NIEBO
Gdy pierwszy raz zobaczyłem Ameri Kawai uznałem, że muszę ją mieć. Pal licho, że jest ecchi. Nie obchodziło mnie, kto ją wydał. Spodobała mi się od pierwszego wejrzenia i nie dając czasu na wkroczenie logicznemu myśleniu złożyłem zamówienie. Ba! Nawet poprosiłem jednego z moich stałych sprzedawców, żeby wystawił ją dla mnie na aukcji, bo jeszcze jej nie miał. Figurka zapowiadała się słodko. Lekko przezroczysta koszula, nic do końca nie widać, bardzo erotycznie, bez wyzywającej nagości niektórych figurek Megahouse, przypominających swą oczywistością okładki pornoli.

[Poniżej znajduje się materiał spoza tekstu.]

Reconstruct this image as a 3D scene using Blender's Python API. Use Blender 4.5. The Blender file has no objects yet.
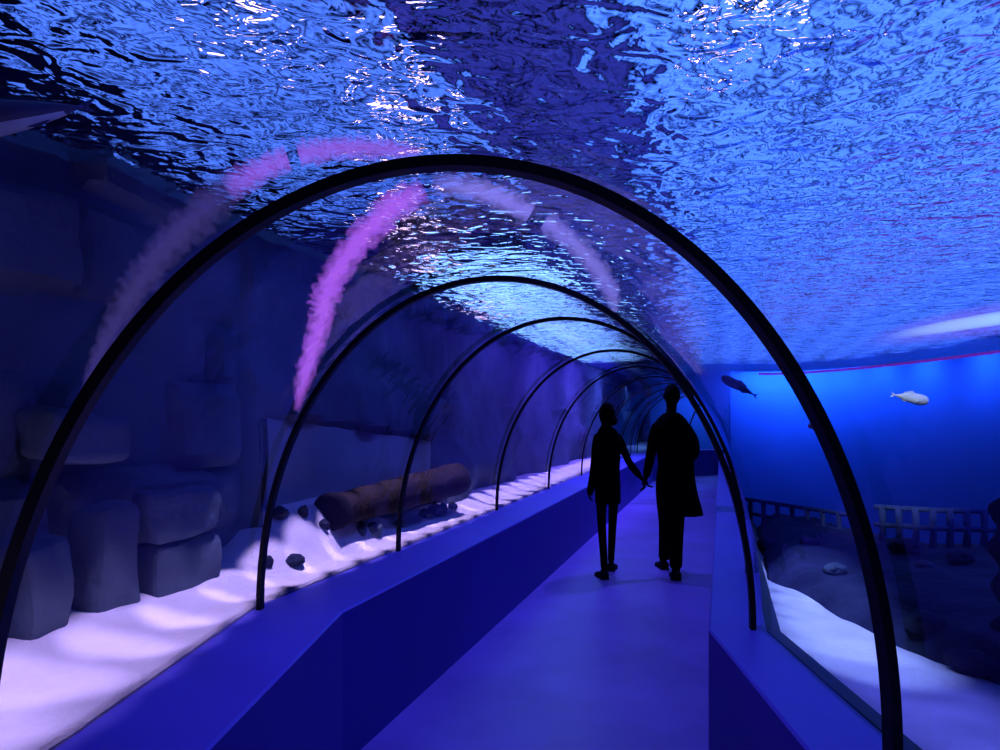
import bpy, bmesh, math, random
from mathutils import Vector, Matrix, noise
random.seed(4)
PI = math.pi
F = 710.0                       # focal length in pixels of the 1000 px wide frame
EYE = 1.55                      # camera height
HY = 418.0                      # row of the horizon
BT = 0.69                       # bench top
WL = 2.60                       # water level
sc = bpy.context.scene
COL = sc.collection

def at(x, y, Y):
    """world point seen at photo pixel x, y at distance Y"""
    return Vector(((x - 500) / F * Y, Y, EYE + (HY - y) / F * Y))

# ------------------------------------------------------------------ helpers
def smooth(a, b, x):
    t = min(1, max(0, (x - a) / (b - a))); return t * t * (3 - 2 * t)
def obj(name, bm, mat=None, parent=None, smooth=True, autosharp=None):
    me = bpy.data.meshes.new(name)
    bm.normal_update()
    bm.to_mesh(me); bm.free()
    if smooth:
        for p in me.polygons: p.use_smooth = True
        if autosharp is not None:
            me.set_sharp_from_angle(angle=math.radians(autosharp))
    if mat: me.materials.append(mat)
    o = bpy.data.objects.new(name, me)
    COL.objects.link(o)
    if parent: o.parent = parent
    return o

def tag(o, label, cat=None, group=None, kind=None):
    o['label'] = label
    if cat: o['category'] = cat
    if group: o['group'] = group
    if kind: o['kind'] = kind
    return o

def empty(name, loc, rz=0):
    o = bpy.data.objects.new(name, None); COL.objects.link(o)
    o.location = loc; o.rotation_euler = (0, 0, rz); o.empty_display_size = .1
    return o

def loft(bm, rings, closed=True, cap=True):
    """rings: lists of points, same count"""
    vs = [[bm.verts.new(p) for p in r] for r in rings]
    n = len(vs[0])
    for a, b in zip(vs[:-1], vs[1:]):
        for i in range(n if closed else n - 1):
            j = (i + 1) % n
            bm.faces.new((a[i], a[j], b[j], b[i]))
    if cap and closed:
        bm.faces.new(list(reversed(vs[0]))); bm.faces.new(vs[-1])
    return vs

def tube(bm, pts, rad, n=10):
    pts = [Vector(p) for p in pts]
    rings = []
    for i, p in enumerate(pts):
        t = (pts[min(i + 1, len(pts) - 1)] - pts[max(i - 1, 0)]).normalized()
        ref = Vector((0, 0, 1)) if abs(t.z) < .9 else Vector((0, 1, 0))
        a = t.cross(ref).normalized(); b = a.cross(t).normalized()
        r = rad[i] if isinstance(rad, (list, tuple)) else rad
        rings.append([p + (a * math.cos(2*PI*k/n) + b * math.sin(2*PI*k/n)) * r for k in range(n)])
    loft(bm, rings)

def box(bm, c, s, bev=0, rz=0):
    r = bmesh.ops.create_cube(bm, size=1)
    M = Matrix.Translation(c) @ Matrix.Rotation(rz, 4, 'Z') @ Matrix.Diagonal((s[0], s[1], s[2], 1))
    bmesh.ops.transform(bm, matrix=M, verts=r['verts'])
    if bev:
        es = {e for v in r['verts'] for e in v.link_edges}
        bmesh.ops.bevel(bm, geom=list(es), offset=bev, segments=2, affect='EDGES', profile=.5)

# ------------------------------------------------------------------ materials
def nmat(name, base, var=.25, scale=4.0, rough=.6, spec=.3, bump=0.0, bscale=30.0, base2=None, detail=5, metallic=0):
    m = bpy.data.materials.new(name); m.use_nodes = True
    nt = m.node_tree; N = nt.nodes; L = nt.links
    b = N['Principled BSDF']
    tc = N.new('ShaderNodeTexCoord')
    nz = N.new('ShaderNodeTexNoise'); nz.inputs['Scale'].default_value = scale; nz.inputs['Detail'].default_value = detail
    L.new(tc.outputs['Object'], nz.inputs['Vector'])
    cr = N.new('ShaderNodeValToRGB')
    cr.color_ramp.elements[0].position = .3; cr.color_ramp.elements[1].position = .7
    c2 = base2 or tuple(c * (1 - var) for c in base)
    cr.color_ramp.elements[0].color = (*c2, 1); cr.color_ramp.elements[1].color = (*base, 1)
    L.new(nz.outputs['Fac'], cr.inputs['Fac']); L.new(cr.outputs['Color'], b.inputs['Base Color'])
    b.inputs['Roughness'].default_value = rough
    b.inputs['Specular IOR Level'].default_value = spec
    b.inputs['Metallic'].default_value = metallic
    if bump:
        n2 = N.new('ShaderNodeTexNoise'); n2.inputs['Scale'].default_value = bscale; n2.inputs['Detail'].default_value = 6
        L.new(tc.outputs['Object'], n2.inputs['Vector'])
        bp = N.new('ShaderNodeBump'); bp.inputs['Strength'].default_value = bump; bp.inputs['Distance'].default_value = .02
        L.new(n2.outputs['Fac'], bp.inputs['Height']); L.new(bp.outputs['Normal'], b.inputs['Normal'])
    return m

def emat(name, col, strength, var=0.0, scale=3.0):
    m = bpy.data.materials.new(name); m.use_nodes = True
    nt = m.node_tree; N = nt.nodes; L = nt.links
    N.remove(N['Principled BSDF'])
    e = N.new('ShaderNodeEmission'); e.inputs['Strength'].default_value = strength
    e.inputs['Color'].default_value = (*col, 1)
    if var:
        tc = N.new('ShaderNodeTexCoord')
        nz = N.new('ShaderNodeTexNoise'); nz.inputs['Scale'].default_value = scale
        L.new(tc.outputs['Object'], nz.inputs['Vector'])
        mr = N.new('ShaderNodeMapRange'); mr.inputs['From Min'].default_value = .3; mr.inputs['From Max'].default_value = .7
        mr.inputs['To Min'].default_value = strength * (1 - var); mr.inputs['To Max'].default_value = strength
        L.new(nz.outputs['Fac'], mr.inputs['Value']); L.new(mr.outputs['Result'], e.inputs['Strength'])
    L.new(e.outputs[0], N['Material Output'].inputs['Surface'])
    return m

M = {}
M['floor'] = nmat('walkway_vinyl', (.42, .34, .86), .28, 1.4, .42, .35, .05, 60)
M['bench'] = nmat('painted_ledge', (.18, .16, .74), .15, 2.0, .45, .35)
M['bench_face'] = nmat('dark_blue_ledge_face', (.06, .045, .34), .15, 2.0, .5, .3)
M['hoop'] = nmat('black_steel', (.006, .006, .009), .3, 8, .5, .15)
M['sill'] = nmat('dark_sill', (.03, .03, .05), .3, 5, .6)
M['sand'] = nmat('white_sand', (.88, .84, .86), .22, 3.5, .9, .1, .5, 45)
M['rock'] = nmat('grey_rock', (.11, .15, .19), .5, 1.6, .9, .1, .9, 14)
M['rockd'] = nmat('dark_rock', (.036, .045, .085), .6, 5, .9, .1, .9, 24)
M['slab'] = nmat('pale_slab', (.36, .42, .42), .25, 1.5, .9, .1, .3, 10)
M['log'] = nmat('brown_log', (.040, .027, .026), .5, 7, .9, .1, .8, 30)
M['logend'] = nmat('hollow_log_end', (.012, .010, .012), .4, 9, .95, .1, .6, 30)
M['bluewall'] = nmat('haze_blue_wall', (.15, .36, .88), .15, .6, .8, .1)  # blue of the hazy water put into the wall colour
M['dark'] = nmat('dark_hall', (.02, .02, .05), .3, 1, .9, .1)
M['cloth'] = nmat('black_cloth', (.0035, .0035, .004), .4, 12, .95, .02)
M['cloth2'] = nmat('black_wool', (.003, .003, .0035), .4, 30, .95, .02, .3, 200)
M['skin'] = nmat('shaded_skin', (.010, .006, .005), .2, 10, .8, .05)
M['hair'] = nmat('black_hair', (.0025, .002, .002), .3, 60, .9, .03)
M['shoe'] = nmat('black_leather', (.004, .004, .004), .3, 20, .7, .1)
M['fishd'] = nmat('dark_fish_skin', (.03, .035, .07), .4, 9, .6, .3)
M['fishw'] = nmat('silver_fish_skin', (.85, .88, .9), .2, 14, .5, .4)
M['fishp'] = nmat('pale_belly', (.35, .4, .45), .3, 9, .6, .3)
M['rail'] = nmat('weathered_rail', (.10, .16, .38), .5, 9, .9, .1, .5, 40)
M['coral'] = nmat('dark_coral', (.012, .012, .02), .5, 14, .9, .03, .8, 60)
M['fixture'] = nmat('fixture_housing', (.03, .03, .03), .2, 6, .6)

# clear acrylic: mostly transparent, mirror reflection that grows at grazing angles
def acrylic():
    m = bpy.data.materials.new('clear_acrylic'); m.use_nodes = True
    nt = m.node_tree; N = nt.nodes; L = nt.links
    N.remove(N['Principled BSDF'])
    tr = N.new('ShaderNodeBsdfTransparent'); tr.inputs['Color'].default_value = (.90, .93, 1, 1)
    gl = N.new('ShaderNodeBsdfGlossy'); gl.inputs['Roughness'].default_value = .04
    gl.inputs['Color'].default_value = (.85, .8, 1, 1)
    fr = N.new('ShaderNodeFresnel'); fr.inputs['IOR'].default_value = 1.26
    tc = N.new('ShaderNodeTexCoord')
    nz = N.new('ShaderNodeTexNoise'); nz.inputs['Scale'].default_value = 5; nz.inputs['Detail'].default_value = 2
    L.new(tc.outputs['Object'], nz.inputs['Vector'])
    bp = N.new('ShaderNodeBump'); bp.inputs['Strength'].default_value = .15; bp.inputs['Distance'].default_value = .02
    L.new(nz.outputs['Fac'], bp.inputs['Height'])
    L.new(bp.outputs['Normal'], gl.inputs['Normal'])
    mx = N.new('ShaderNodeMixShader')
    L.new(fr.outputs[0], mx.inputs[0]); L.new(tr.outputs[0], mx.inputs[1]); L.new(gl.outputs[0], mx.inputs[2])
    L.new(mx.outputs[0], N['Material Output'].inputs['Surface'])
    return m
M['acrylic'] = acrylic()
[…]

Tak, definitywnie Ameri całkowicie wpasowała się w mój gust. Zdjęcia prototypu wyglądały naprawdę ładnie i jak zwykle musiałem mieć nadzieję, że produkt końcowy nie będzie od nich odbiegał jakością. Ameri przyszła do mnie zapakowana w małe, skromne pudełko. Kogo interesuje pudło, liczy się to co jest w środku! Wyciągnąłem Ameri i na pierwszy rzut oka nie byłem wcale zawiedziony.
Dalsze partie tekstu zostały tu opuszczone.